To say these bird-gods have come down to us from the dawn of time is, in human terms, no exaggeration. The obvious comparison is with Stonehenge, but the real shock about Gobekli Tepe is its almost unimaginable age. Stonehenge is about 4,000 years old. Gobekli Tepe has been carbon dated and clocks in at an unbelievable 12,000 years old, extending the advent of monumental human architecture—and with it a human society large and complicated enough to build it—at least three times further back into the deep past, a time before writing, before metal and also a time before farming. “Stone age” hunter-gatherers built this place. Until very recently we imagined complex society—“civilization”—began with agriculture. Gobekli Tepe overturns this assumption about the birth of human culture in a stroke.

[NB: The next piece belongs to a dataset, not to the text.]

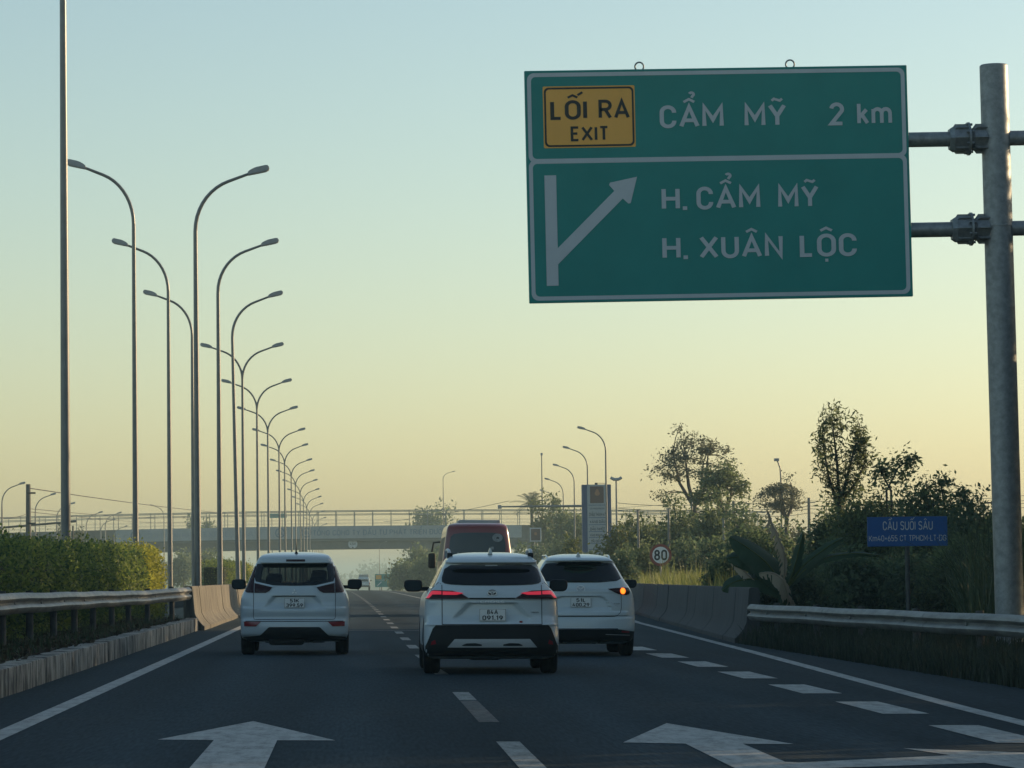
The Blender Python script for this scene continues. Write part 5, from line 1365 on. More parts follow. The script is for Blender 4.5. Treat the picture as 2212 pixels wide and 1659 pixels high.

But the significance of Gobekli Tepe doesn’t stop there. Agriculture seems to have started around this area, too, around 10,000 years ago, when the megaliths were already 2,000 years old. Pigs were first domesticated in a place called Cayonu a few miles away. The wheat species first domesticated in ancient European and Asian agriculture all descended from a common ancestor: “einkorn” wheat, which just happens to be the very same indigenous species of these ancestral Yazidi heartlands. Which makes the small detail of Satan bringing Adam knowledge by introducing him to grain rather than apples in the Yazidi version of the Eden story suddenly seem very significant.
So, the Yazidis are descended from the original inhabitants of the garden of Eden and worship a bird-god called Satan, who brought mankind out of the Stone Age with the forbidden fruit of agriculture, right? Who knows.
This baffling conundrum certainly poses intriguing questions about how far back into the dawn of human culture—into the “Stone Age” and its transition into “civilization”—all our familiar stories about God and the Devil and Adam and Eden actually go. It also paints the Devil in a newly sympathetic light, and you wonder if the Old Testament’s take on Satan might have been a hatchet job on the older rival religion’s god.
It must be completely obvious to anyone who’s grown up with the “War On Terror” that the first thing you do in such situations is paint the other guys—and their Gods—as evil, blood-thirsty war mongers, because by demonizing them you can justify any inhumanity you might subsequently commit. It was the basic technique of Bin Laden and of Bush, and it seems perfectly tenable to imagine the writers of the New Testament involved in similar smoke and mirrors.
This would certainly be typical of the Yazidi’s historical experience; there have been 73 attempted genocides of these “devil worshippers” since the arrival of Islam in the region. The most remarkable part of the whole story is that the Yazidis have even survived at all.